[Top][All Lists]

[Date Prev][Date Next][Thread Prev][Thread Next][Date Index][Thread Index]

Re: let vs. buffer local bindings

From: Stefan Monnier
Subject: Re: let vs. buffer local bindings
Date: Fri, 10 May 2002 15:15:28 -0400

> Gareth Owen <address@hidden> has found a peculiar
> interference between let and buffer local bindings.

Gerd has fixed one of the bad interactions between buffer-local and let-bound
variables, but we can't fix them all.  Or at least, I think that fixing
them such that there's a clear semantics will mean changing the current
semantics in a way that would break compatibility.

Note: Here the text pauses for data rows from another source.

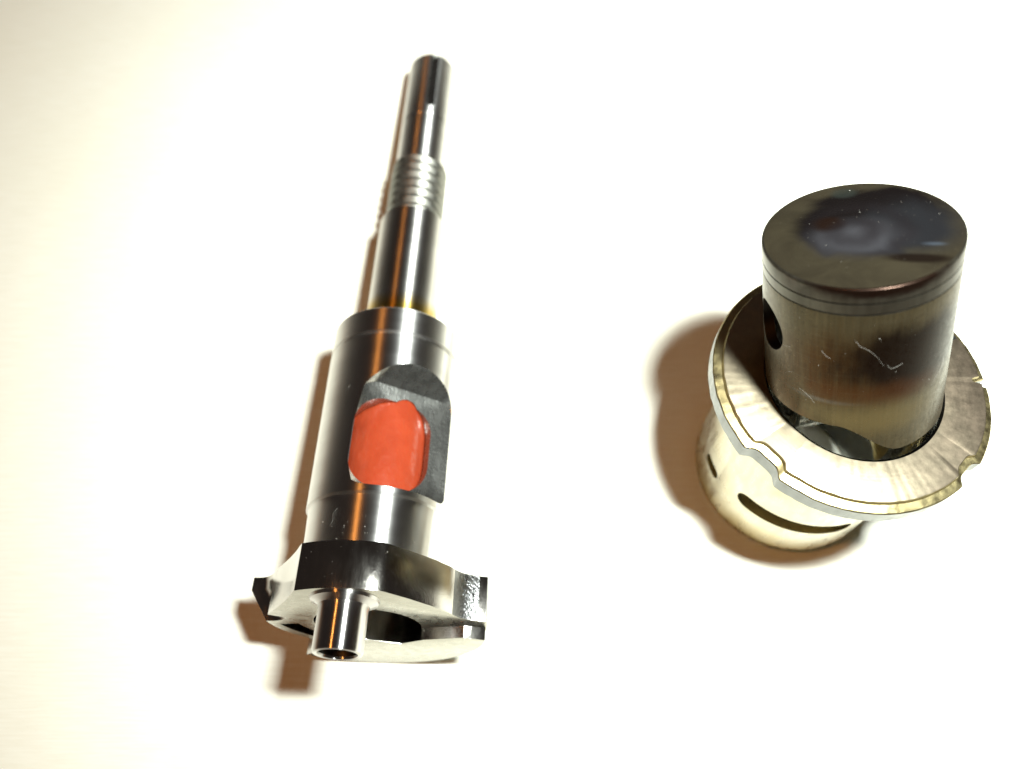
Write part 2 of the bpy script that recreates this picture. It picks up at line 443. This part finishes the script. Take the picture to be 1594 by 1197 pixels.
# web: lobe above, counterweight horns and arc below
RW = 10.8
right = [(2.4,8.85)] + [(2.9,8.5),(4.6,6.95),(6.4,5.05),(7.5,3.6)] + bez([(7.9,2.9),(8.3,1.9),(9.2,1.3),(10.7,1.1)], 6)
low = arc(0, 0, RW, 3, -173.0, 84)
left = bez([(-10.72,-1.2),(-10.0,-1.25),(-9.2,-1.0),(-8.6,.2)], 6) + bez([(-8.2,1.0),(-7.0,3.0),(-5.7,5.0),(-4.6,7.6)], 7)
a_l = math.degrees(math.atan2(7.9, -4.3)); a_r = math.degrees(math.atan2(8.85, 2.4))
top = arc(0, 0, 9.15, a_l, a_r, 14)[:-1]
prof = right + low + left + top
def taper(pts, f_):                                   # the front edge falls away at the lower left
    out = []
    for x, y in pts:
        a = math.degrees(math.atan2(y, x)); k = 0
        if -178 <= a <= -100 and math.hypot(x, y) > 10.5: k = min(1, (-100-a)/35)
        if abs(a) > 170 and math.hypot(x, y) > 8.6: k = 1
        r_ = math.hypot(x, y); q = (r_-1.9*k*f_)/r_
        out.append((x*q, y*q))
    return out
levels = [(prof, -3.6), (prof, -2.4), (taper(prof, 1), .35)]
wb, rings = bmesh.new(), []
for pts, z in levels: rings.append([wb.verts.new((x, y, z)) for x, y in pts])
for q in range(len(rings)-1):
    for i in range(len(prof)):
        j = (i+1) % len(prof); wb.faces.new((rings[q][i], rings[q][j], rings[q+1][j], rings[q+1][i]))
wb.faces.new(rings[0][::-1]); wb.faces.new(rings[-1])
bmesh.ops.recalc_face_normals(wb, faces=wb.faces)
def cyl(cx, cy, r, z0_, z1_, r2=None, seg_=64, mi=1):
    b = frustum([(cx+r*math.cos(2*PI*i/seg_), cy+r*math.sin(2*PI*i/seg_), z0_) for i in range(seg_)],
                [(cx+(r2 or r)*math.cos(2*PI*i/seg_), cy+(r2 or r)*math.sin(2*PI*i/seg_), z1_) for i in range(seg_)])
    for f in b.faces: f.material_index = mi
    return b
# counterweight: stands proud of the web at the lower right
blk = prism(arc(0, 0, RW-.12, -5.5, -128, 66) + arc(-1.2, -5.2, 3.4, 200, 60, 12) + [(3.0,-3.2),(5.2,-1.6),(8.8,-.4)], -1.0, 1.4)
wb = boolean(wb, [blk], 'UNION')
cut2 = cyl(.2, -1.1, 4.75, -3.0, 1.35)
cut2b = prism([(.2+5.4*math.cos(R(a)), -1.1+5.4*math.sin(R(a))) for a in range(-60, 60, 6)] + [(1,3),(1,-4)], .02, 3, midx=1)
cut1 = prism([(5.0,-1.9),(9.7,-.9),(9.6,-1.6),(5.0,-3.2)], -.9, .9, midx=1)
cut3 = prism(arc(-.3,0,7.7,194,230,14)+arc(0,0,6.24,230,194,10), -1.9, 1, midx=1)
wb = boolean(wb, [cut2, cut1, cut3])
bmesh.ops.dissolve_limit(wb, angle_limit=R(1), verts=wb.verts, edges=wb.edges)
wb = bevelled(wb, .12, 2, 35)
web = obj('crank_web', wb, [M['web'], M['shelf'], M['face'], M['horn']], crank, OFF, 35)
for p in web.data.polygons:
    if abs(p.normal.z) > .8: p.material_index = 2
    elif p.normal.x > .3 and p.center.x*1000 > 7.9 and p.center.y*1000 > OFF[1]-4 and p.center.z*1000 < .2: p.material_index = 3

# crank pin: hollow, with a collar at its root
px_, py_ = -.65, 6.1
bm = lathe([(2.9,.3),(2.77,.58),(2.45,.70),(2.12,.95),(2.03,1.2),(2.03,4.5),(1.95,4.7),(1.8,4.76),(1.62,4.7),(1.55,4.5),(1.55,.3)], 96, midx=[0]*9+[1,1])
pin = obj('crank_pin', bm, [M['pin'], M['bore_dark']], crank, (px_, OFF[1]+py_, 0))
bm = lathe([(2.75,.2),(2.75,.45),(2.65,.56),(2.2,.58),(2.2,.2)], 96)
obj('pin_collar', bm, M['face'], crank, (px_, OFF[1]+py_, 0))
bm = lathe([(0,.3),(1.54,.3),(1.54,1.6),(0,1.6)], 64, close=False)
obj('pin_bore_floor', bm, M['bore_dark'], crank, (px_, OFF[1]+py_, 0))

# ------------------------------------------------------------------ cylinder sleeve, standing upright
LC = Vector((28.6, 30.2, 0.42)); tilt = Matrix.Rotation(R(-3.5), 3, 'X') @ Matrix.Rotation(R(2.8), 3, 'Y')
sleeve = empty('cylinder_sleeve', LC, tilt, 'nickel coloured brass cylinder sleeve standing upright with a notched flange round its top', 'cylinder sleeve')
FZ = 20.3
BR = 7.55
body = lathe([(BR,.4),(8.0,.1),(8.3,0),(8.8,.35),(9.15,1.1),(9.3,2.0),(9.3,FZ-2.3),(BR,FZ-2.3)], 160, midx=[0,0,0,0,0,0,0,1])
def radial_slot(az, width, z0_, z1_, tiltz=0, rad=.8):
    """rounded slot through the wall at azimuth az; width is tangential (mm)"""
    pts = rrect(width, z1_-z0_, min(width, z1_-z0_)*rad/2, 5)
    a = R(az); dv = Vector((math.cos(a), math.sin(a), 0)); tn = Vector((-math.sin(a), math.cos(a), 0)); zz = (z0_+z1_)/2
    b = frustum([dv*5.5 + tn*x + Vector((0,0,zz+y-tiltz*3)) for x, y in pts], [dv*11 + tn*x + Vector((0,0,zz+y+tiltz*3)) for x, y in pts])
    for f in b.faces: f.material_index = 2
    return b
cuts = [radial_slot(-106, 10.8, 6.6, 8.7, 0, .9), radial_slot(-166, 2.6, 5.4, 6.7, 0, .9), radial_slot(8, 6.0, 6.6, 10.2, 0, .5),
        radial_slot(62, 4.2, 5.5, 12.0, 0, .3), radial_slot(112, 4.2, 5.5, 12.0, 0, .3)]
body = boolean(body, cuts)
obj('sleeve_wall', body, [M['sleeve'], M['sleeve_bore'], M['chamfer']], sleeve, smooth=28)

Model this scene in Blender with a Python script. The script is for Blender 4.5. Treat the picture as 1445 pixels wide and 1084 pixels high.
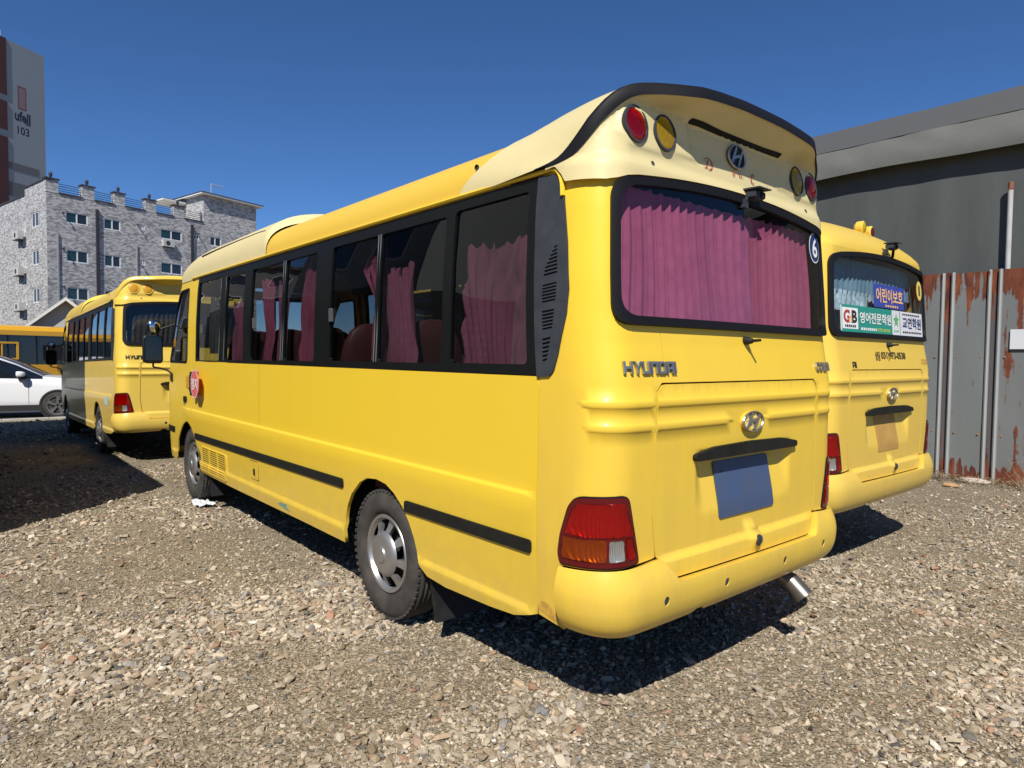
import bpy, math, random
import numpy as np
from mathutils import Vector, Matrix
from mathutils.geometry import delaunay_2d_cdt

for o in list(bpy.data.objects): bpy.data.objects.remove(o)
random.seed(7); rng = np.random.default_rng(7)
SC = bpy.context.scene
COL = SC.collection
R = math.radians

# ------------------------------------------------------------------ camera
cd = bpy.data.cameras.new('camera'); cam = bpy.data.objects.new('camera', cd); COL.objects.link(cam)
SC.camera = cam
CP = np.array([-2.89906756, -1.6795431, 1.55709409])
AZ, EL, RO = R(40.11925317), R(-2.34754964), R(0.6072765)
fw = np.array([math.sin(AZ)*math.cos(EL), math.cos(AZ)*math.cos(EL), math.sin(EL)])
rt = np.array([math.cos(AZ), -math.sin(AZ), 0.0]); up = np.cross(rt, fw)
rt2 = rt*math.cos(RO)+up*math.sin(RO); up2 = -rt*math.sin(RO)+up*math.cos(RO)
cam.matrix_world = Matrix(((rt2[0], up2[0], -fw[0], CP[0]), (rt2[1], up2[1], -fw[1], CP[1]), (rt2[2], up2[2], -fw[2], CP[2]), (0, 0, 0, 1)))
cd.sensor_fit = 'HORIZONTAL'; cd.sensor_width = 36.0; cd.lens = 933.82/1445*36.0
cd.clip_start = 0.05; cd.clip_end = 3000

# ------------------------------------------------------------------ world, sun, exposure
SUN_DIR = Vector((0.68, 0.60, -1.0)).normalized()          # the way the light travels
sun_el = math.asin(-SUN_DIR.z); sun_az = math.atan2(-SUN_DIR.x, -SUN_DIR.y)   # compass azimuth of the sun
w = bpy.data.worlds.new('World'); SC.world = w; w.use_nodes = True
nt = w.node_tree; nt.nodes.clear()
sky = nt.nodes.new('ShaderNodeTexSky'); sky.sky_type = 'NISHITA'; sky.sun_disc = False
sky.sun_elevation = sun_el; sky.sun_rotation = sun_az
sky.altitude = 3000; sky.air_density = 1.0; sky.dust_density = 0.0; sky.ozone_density = 10.0
bg = nt.nodes.new('ShaderNodeBackground'); bg.inputs['Strength'].default_value = 0.100
wo = nt.nodes.new('ShaderNodeOutputWorld')
hs = nt.nodes.new('ShaderNodeHueSaturation'); hs.inputs['Saturation'].default_value = 1.05; nt.links.new(sky.outputs[0], hs.inputs['Color']); nt.links.new(hs.outputs[0], bg.inputs[0]); nt.links.new(bg.outputs[0], wo.inputs[0])
sl = bpy.data.lights.new('sun', 'SUN'); so = bpy.data.objects.new('sun', sl); COL.objects.link(so)
sl.energy = 5.0; sl.angle = R(0.53); sl.color = (1.0, 0.955, 0.88)
so.rotation_euler = SUN_DIR.to_track_quat('-Z', 'Y').to_euler(); so.location = (-20, -20, 30)
vs = SC.view_settings; vs.view_transform = 'Standard'; vs.look = 'None'; vs.exposure = 0.2; vs.gamma = 1.0; vs.use_curve_mapping = False
SC.cycles.max_bounces = 10; SC.cycles.transparent_max_bounces = 16; SC.cycles.caustics_reflective = False; SC.cycles.caustics_refractive = False

# ------------------------------------------------------------------ materials
MATS = {}
def mat(name, col, rough=0.6, metal=0.0, var=0.0, vscale=6.0, bump=0.0, bscale=60.0, coat=0.0, spec=0.5, col2=None, detail=6.0, dirt=None, vst=1.0):
    """Principled material; `var` mixes towards col2 (or a darker tone) by noise, `bump` adds fine relief."""
    m = bpy.data.materials.new(name); m.use_nodes = True; n = m.node_tree.nodes; l = m.node_tree.links
    b = n['Principled BSDF']
    b.inputs['Base Color'].default_value = (*col, 1); b.inputs['Roughness'].default_value = rough; b.inputs['Metallic'].default_value = metal
    b.inputs['Coat Weight'].default_value = coat; b.inputs['Coat Roughness'].default_value = 0.08; b.inputs['Specular IOR Level'].default_value = spec
    tc = n.new('ShaderNodeTexCoord')
    out = None
    if var > 0:
        nz = n.new('ShaderNodeTexNoise'); nz.inputs['Scale'].default_value = vscale; nz.inputs['Detail'].default_value = detail; nz.inputs['Roughness'].default_value = 0.62
        mp0 = n.new('ShaderNodeMapping'); mp0.inputs['Scale'].default_value = (1, 1, vst); l.new(tc.outputs['Object'], mp0.inputs[0]); l.new(mp0.outputs[0], nz.inputs['Vector'])
        cr = n.new('ShaderNodeValToRGB'); cr.color_ramp.elements[0].position = 0.36; cr.color_ramp.elements[1].position = 0.68
        c2 = col2 or tuple(c*0.7 for c in col)
        cr.color_ramp.elements[0].color = (*col, 1)
        cr.color_ramp.elements[1].color = (*[a*(1-var)+b_*var for a, b_ in zip(col, c2)], 1)
        l.new(nz.outputs['Fac'], cr.inputs['Fac']); out = cr.outputs['Color']
        mr = n.new('ShaderNodeMapRange'); mr.inputs['To Min'].default_value = max(0.02, rough-0.06); mr.inputs['To Max'].default_value = min(1, rough+0.1)
        l.new(nz.outputs['Fac'], mr.inputs['Value']); l.new(mr.outputs[0], b.inputs['Roughness'])
    if dirt:      # (colour, z of dirt top, fade, strength): splashed road dirt on the low part of a body, broken by noise
        sp = n.new('ShaderNodeSeparateXYZ'); l.new(tc.outputs['Object'], sp.inputs[0])
        nz2 = n.new('ShaderNodeTexNoise'); nz2.inputs['Scale'].default_value = 9; nz2.inputs['Detail'].default_value = 8; nz2.inputs['Roughness'].default_value = 0.7
        mp2 = n.new('ShaderNodeMapping'); mp2.inputs['Scale'].default_value = (1, 1, dirt[4] if len(dirt) > 4 else 1); l.new(tc.outputs['Object'], mp2.inputs[0]); l.new(mp2.outputs[0], nz2.inputs['Vector'])
        m1 = n.new('ShaderNodeMapRange'); m1.inputs['From Min'].default_value = dirt[1]; m1.inputs['From Max'].default_value = dirt[1]-dirt[2]
        l.new(sp.outputs['Z'], m1.inputs['Value'])
        m2 = n.new('ShaderNodeMath'); m2.operation = 'MULTIPLY'; l.new(m1.outputs[0], m2.inputs[0]); l.new(nz2.outputs['Fac'], m2.inputs[1])
        m3 = n.new('ShaderNodeMath'); m3.operation = 'MULTIPLY'; m3.inputs[1].default_value = dirt[3]; l.new(m2.outputs[0], m3.inputs[0])
        mx = n.new('ShaderNodeMix'); mx.data_type = 'RGBA'; l.new(m3.outputs[0], mx.inputs['Factor'])
        if out: l.new(out, mx.inputs[6])
        else: mx.inputs[6].default_value = (*col, 1)
        mx.inputs[7].default_value = (*dirt[0], 1); out = mx.outputs[2]
    if out: l.new(out, b.inputs['Base Color'])
    if bump > 0:
        nb = n.new('ShaderNodeTexNoise'); nb.inputs['Scale'].default_value = bscale; nb.inputs['Detail'].default_value = 5
        l.new(tc.outputs['Object'], nb.inputs['Vector'])
        bp = n.new('ShaderNodeBump'); bp.inputs['Strength'].default_value = bump; bp.inputs['Distance'].default_value = 0.01
        l.new(nb.outputs['Fac'], bp.inputs['Height']); l.new(bp.outputs[0], b.inputs['Normal'])
    MATS[name] = m
    return m

def glass(name, tint, refl_rough=0.0, ior=1.5):
    """thin tinted pane: a coloured see-through layer under a mirror-like surface"""
    m = bpy.data.materials.new(name); m.use_nodes = True; n = m.node_tree.nodes; l = m.node_tree.links
    n.clear()
    t = n.new('ShaderNodeBsdfTransparent'); t.inputs[0].default_value = (*tint, 1)
    g = n.new('ShaderNodeBsdfGlossy'); g.inputs['Roughness'].default_value = refl_rough; g.inputs['Color'].default_value = (0.95, 0.97, 1, 1)
    # Schlick reflectance from the facing angle (the same from both sides of the thin pane)
    lw = n.new('ShaderNodeLayerWeight'); lw.inputs['Blend'].default_value = 0.5
    pw = n.new('ShaderNodeMath'); pw.operation = 'POWER'; pw.inputs[1].default_value = 5; l.new(lw.outputs['Facing'], pw.inputs[0])
    ma = n.new('ShaderNodeMath'); ma.operation = 'MULTIPLY_ADD'; ma.inputs[1].default_value = 0.93; ma.inputs[2].default_value = 0.045; l.new(pw.outputs[0], ma.inputs[0])
    mx = n.new('ShaderNodeMixShader'); o = n.new('ShaderNodeOutputMaterial')
    l.new(ma.outputs[0], mx.inputs[0]); l.new(t.outputs[0], mx.inputs[1]); l.new(g.outputs[0], mx.inputs[2]); l.new(mx.outputs[0], o.inputs[0])
    MATS[name] = m
    return m

DIRT = (0.36, 0.26, 0.13)
YEL = mat('yellow_paint', (0.83, 0.568, 0.036), 0.34, var=0.22, vscale=2.3, coat=0.18, spec=0.35, col2=(0.75, 0.49, 0.04), bump=0.02, bscale=3, dirt=(DIRT, 1.0, 0.75, 0.8))
YELR = mat('yellow_rear_paint', (0.86, 0.580, 0.045), 0.38, var=0.30, vscale=3.1, coat=0.12, spec=0.3, col2=(0.76, 0.49, 0.045), bump=0.03, bscale=4, dirt=(DIRT, 1.75, 1.3, 0.62, .16))
YELROOF = mat('yellow_roof_paint', (0.74, 0.48, 0.055), 0.45, var=0.25, vscale=4, coat=0.05, spec=0.3, col2=(0.66, 0.45, 0.08))
CREAM = mat('cream_plastic', (0.69, 0.59, 0.305), 0.45, var=0.3, vscale=3.0, coat=0.05, spec=0.3, col2=(0.60, 0.50, 0.25))
YEL2 = mat('faded_yellow_paint', (0.76, 0.52, 0.075), 0.36, var=0.25, vscale=2.3, coat=0.15, spec=0.35, col2=(0.66, 0.45, 0.10), dirt=(DIRT, 1.2, 0.9, 0.5))
YEL3 = mat('amber_yellow_paint', (0.78, 0.55, 0.085), 0.36, var=0.25, vscale=2.6, coat=0.15, spec=0.35, col2=(0.72, 0.52, 0.13), dirt=(DIRT, 1.4, 1.2, 0.5))
RUSTSPOT = mat('rust_spot', (0.30, 0.13, 0.04), 0.9, var=0.6, vscale=30, col2=(0.55, 0.32, 0.06)); RUSTY = mat('rust_bleed', (0.44, 0.23, 0.045), 0.8, var=1.0, vscale=22, col2=(0.72, 0.47, 0.06))
BLACK = mat('black_plastic', (0.012, 0.012, 0.013), 0.5, spec=0.25, var=0.4, vscale=20, col2=(0.04, 0.04, 0.04))
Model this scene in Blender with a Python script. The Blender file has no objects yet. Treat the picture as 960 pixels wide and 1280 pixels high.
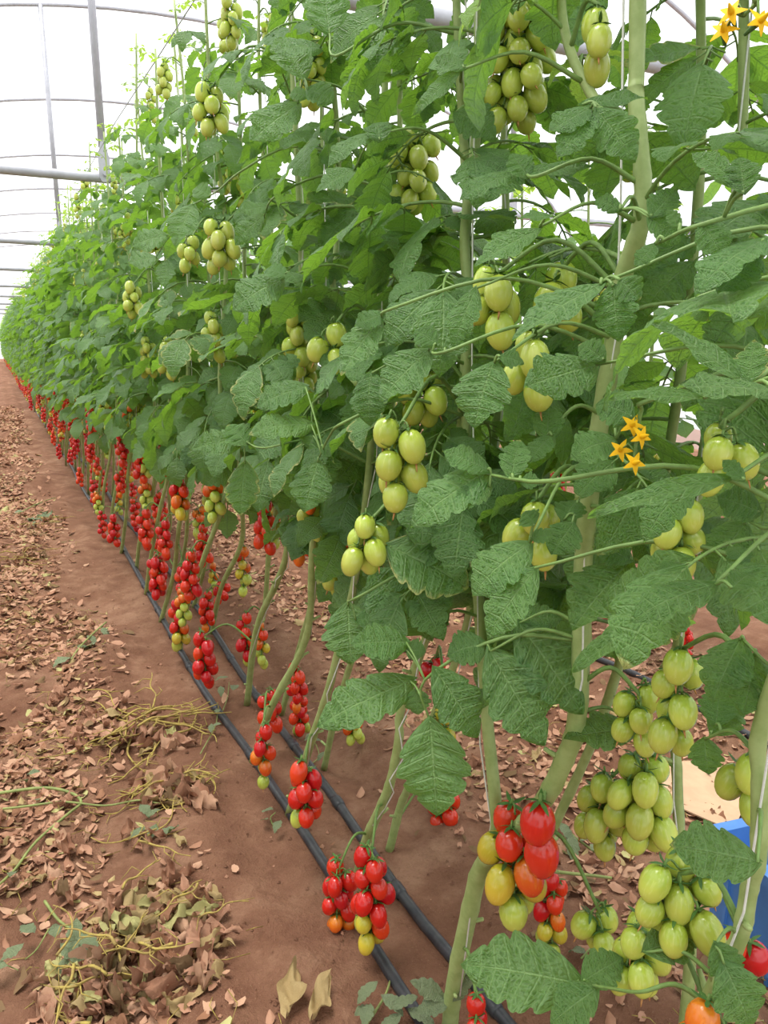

Currently, (let ((x val)) body) is similar to something like

   (push x)
         (setq x val)
     (setq x (pop)))

And similarly, `set-buffer' works by changing the "current"
value of all its local variables.  So in your example you get:


`foo' is local in the buffer.  Its global value is 1.

          (setq foo 0)

The local value is now 0.

          (list foo

So you get 0 for the first elem of the list.

                (let ((foo 2) (buf (generate-new-buffer "baz")))

the current value of foo is now set to 2 (note that the current value
right now is the value in the local buffer).

                  (set-buffer buf) foo)

`foo' because foo is local in the current buffer but not in `baz',
its current value is changed to the one in `baz' which is the global value
(i.e. 1) so you get 1 as the second elem of the list.

At the end, the buffer-local value in the original buffer is reset
from 2 back to 0.  Before Gerd's fix (i.e. in Emacs<21) it would
have "reset" the current value instead, thus changing the global value
from 1 to 0.

                (let ((foo 3) (buf (generate-new-buffer "baz")))

Now the current value (i.e. the global value) is set to 3.

                  (set-buffer buf) foo)

When switching buffer, we're now sitching between two buffers where
foo is both times global, so foo's value is not changed.  We thus
get 3 and at the end, the global value is reset to 1.

                (let ((foo 4) (buf (generate-new-buffer "baz")))
                  (set-buffer buf) foo)))

I think by now you now how this works.  These semantics are pretty
ugly and basically "defined by the implementation" with a very
operational feeling to them.  Not declarative at all.  Another
problem with it is that it relies on assignments, which means that
it would interact very poorly with concurrency (while inside
(let ((newvar 1)) ...) another thread would see that the global value
of `newvar' is 1 instead of being unbound.

I think a good practice is to use with-current-buffer rather than set-buffer
because it avoids the most surprising cases (such as the one in your example).